— start of RECORDS PROVIDED —

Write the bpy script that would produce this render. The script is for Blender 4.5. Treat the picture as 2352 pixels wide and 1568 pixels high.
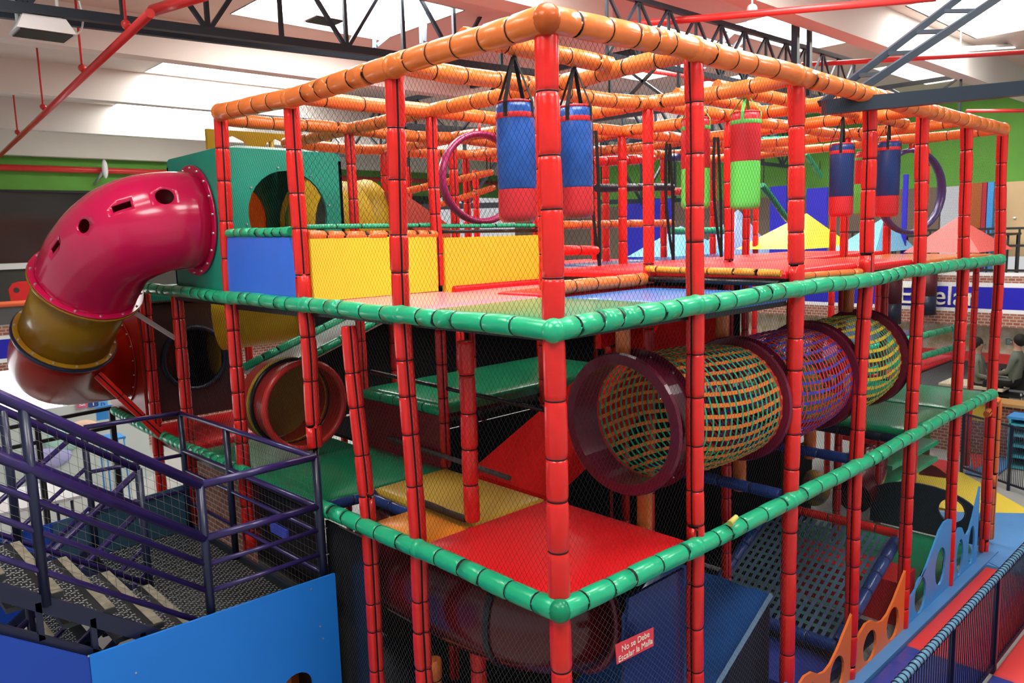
import bpy, bmesh, math, random
from mathutils import Vector, Matrix
random.seed(7)
PI = math.pi
sc = bpy.context.scene
C = sc.collection
for o in list(bpy.data.objects): bpy.data.objects.remove(o)

# ------------------------------------------------------------------ camera
CP = Vector((-2.7309, -2.6155, 3.8811))
YAW, PIT, ROL, FPX = 0.8175, 0.1351, -0.0296, 1788.28
FW = Vector((math.cos(YAW)*math.cos(PIT), math.sin(YAW)*math.cos(PIT), -math.sin(PIT)))
_r = Vector((math.sin(YAW), -math.cos(YAW), 0)); _u = _r.cross(FW)
RT = _r*math.cos(ROL) + _u*math.sin(ROL)
UP = -_r*math.sin(ROL) + _u*math.cos(ROL)
cd = bpy.data.cameras.new('camera'); cam = bpy.data.objects.new('camera', cd); C.objects.link(cam)
cam.matrix_world = Matrix(((RT.x, UP.x, -FW.x, CP.x), (RT.y, UP.y, -FW.y, CP.y), (RT.z, UP.z, -FW.z, CP.z), (0, 0, 0, 1)))
cd.sensor_width = 36; cd.lens = FPX/2352*36; cd.clip_start = .05; cd.clip_end = 200
cd.dof.use_dof = True; cd.dof.focus_distance = 4.6; cd.dof.aperture_fstop = 4.5
sc.camera = cam

# ------------------------------------------------------------------ world, light, exposure
w = bpy.data.worlds.new('world'); sc.world = w; w.use_nodes = True
bg = w.node_tree.nodes['Background']; bg.inputs[0].default_value = (.97, .97, 1, 1); bg.inputs[1].default_value = .42
sc.view_settings.view_transform = 'Standard'; sc.view_settings.look = 'None'
sc.view_settings.gamma = 1; sc.view_settings.exposure = .62; sc.view_settings.use_curve_mapping = False
sc.cycles.transparent_max_bounces = 8
SKY = 11.0       # strength of the daylight in the roof lights

def ray(u, v):
    return (FW + RT*((u-1176)/FPX) - UP*((v-784)/FPX))
def R(u, v, **k):
    """point where the sight line through a photo pixel meets a wall, floor or facade plane of the place"""
    d = ray(u, v); (a, val), = k.items(); i = 'xyz'.index(a)
    return CP + d*((val-CP[i])/d[i])

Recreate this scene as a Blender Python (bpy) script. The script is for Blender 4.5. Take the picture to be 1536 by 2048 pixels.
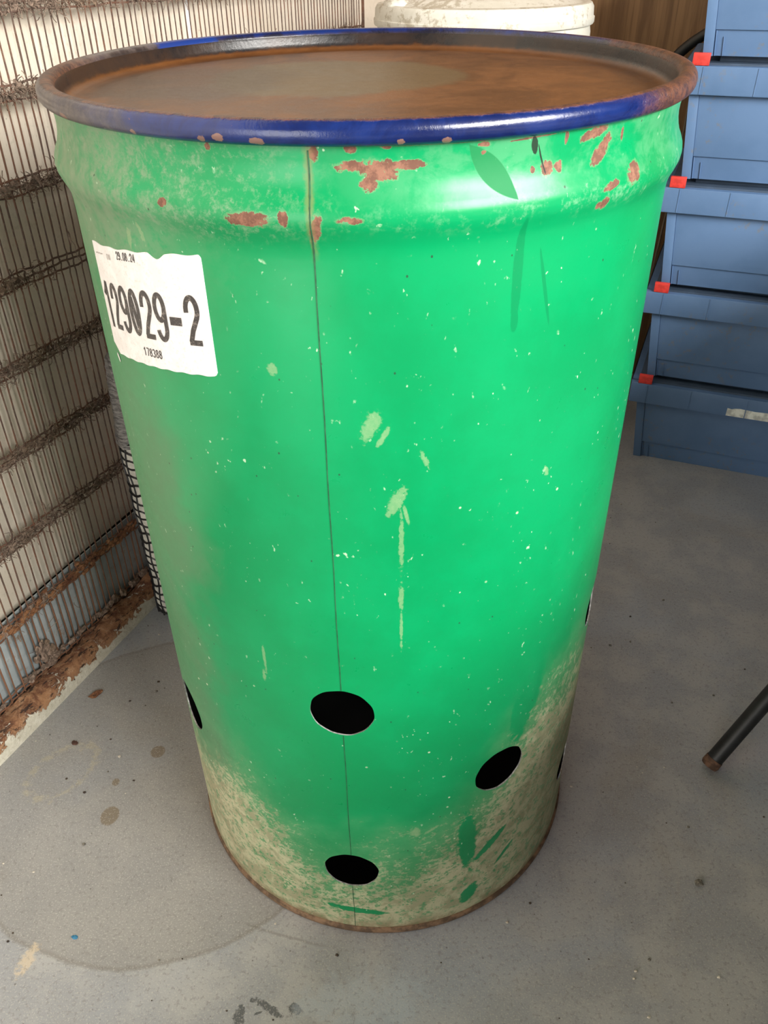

— end of RECORDS PROVIDED —

EXERCISE REQUIREMENTS: Do not copy the pictures, but repeat every line exactly.

COMPLETED EXERCISE:
Write the bpy script that would produce this render. The script is for Blender 4.5. Treat the picture as 2352 pixels wide and 1568 pixels high.
import bpy, bmesh, math, random
from mathutils import Vector, Matrix
random.seed(7)
PI = math.pi
sc = bpy.context.scene
C = sc.collection
for o in list(bpy.data.objects): bpy.data.objects.remove(o)

# ------------------------------------------------------------------ camera
CP = Vector((-2.7309, -2.6155, 3.8811))
YAW, PIT, ROL, FPX = 0.8175, 0.1351, -0.0296, 1788.28
FW = Vector((math.cos(YAW)*math.cos(PIT), math.sin(YAW)*math.cos(PIT), -math.sin(PIT)))
_r = Vector((math.sin(YAW), -math.cos(YAW), 0)); _u = _r.cross(FW)
RT = _r*math.cos(ROL) + _u*math.sin(ROL)
UP = -_r*math.sin(ROL) + _u*math.cos(ROL)
cd = bpy.data.cameras.new('camera'); cam = bpy.data.objects.new('camera', cd); C.objects.link(cam)
cam.matrix_world = Matrix(((RT.x, UP.x, -FW.x, CP.x), (RT.y, UP.y, -FW.y, CP.y), (RT.z, UP.z, -FW.z, CP.z), (0, 0, 0, 1)))
cd.sensor_width = 36; cd.lens = FPX/2352*36; cd.clip_start = .05; cd.clip_end = 200
cd.dof.use_dof = True; cd.dof.focus_distance = 4.6; cd.dof.aperture_fstop = 4.5
sc.camera = cam

# ------------------------------------------------------------------ world, light, exposure
w = bpy.data.worlds.new('world'); sc.world = w; w.use_nodes = True
bg = w.node_tree.nodes['Background']; bg.inputs[0].default_value = (.97, .97, 1, 1); bg.inputs[1].default_value = .42
sc.view_settings.view_transform = 'Standard'; sc.view_settings.look = 'None'
sc.view_settings.gamma = 1; sc.view_settings.exposure = .62; sc.view_settings.use_curve_mapping = False
sc.cycles.transparent_max_bounces = 8
SKY = 11.0       # strength of the daylight in the roof lights

def ray(u, v):
    return (FW + RT*((u-1176)/FPX) - UP*((v-784)/FPX))
def R(u, v, **k):
    """point where the sight line through a photo pixel meets a wall, floor or facade plane of the place"""
    d = ray(u, v); (a, val), = k.items(); i = 'xyz'.index(a)
    return CP + d*((val-CP[i])/d[i])

Recreate this scene as a Blender Python (bpy) script. The script is for Blender 4.5. Take the picture to be 1536 by 2048 pixels.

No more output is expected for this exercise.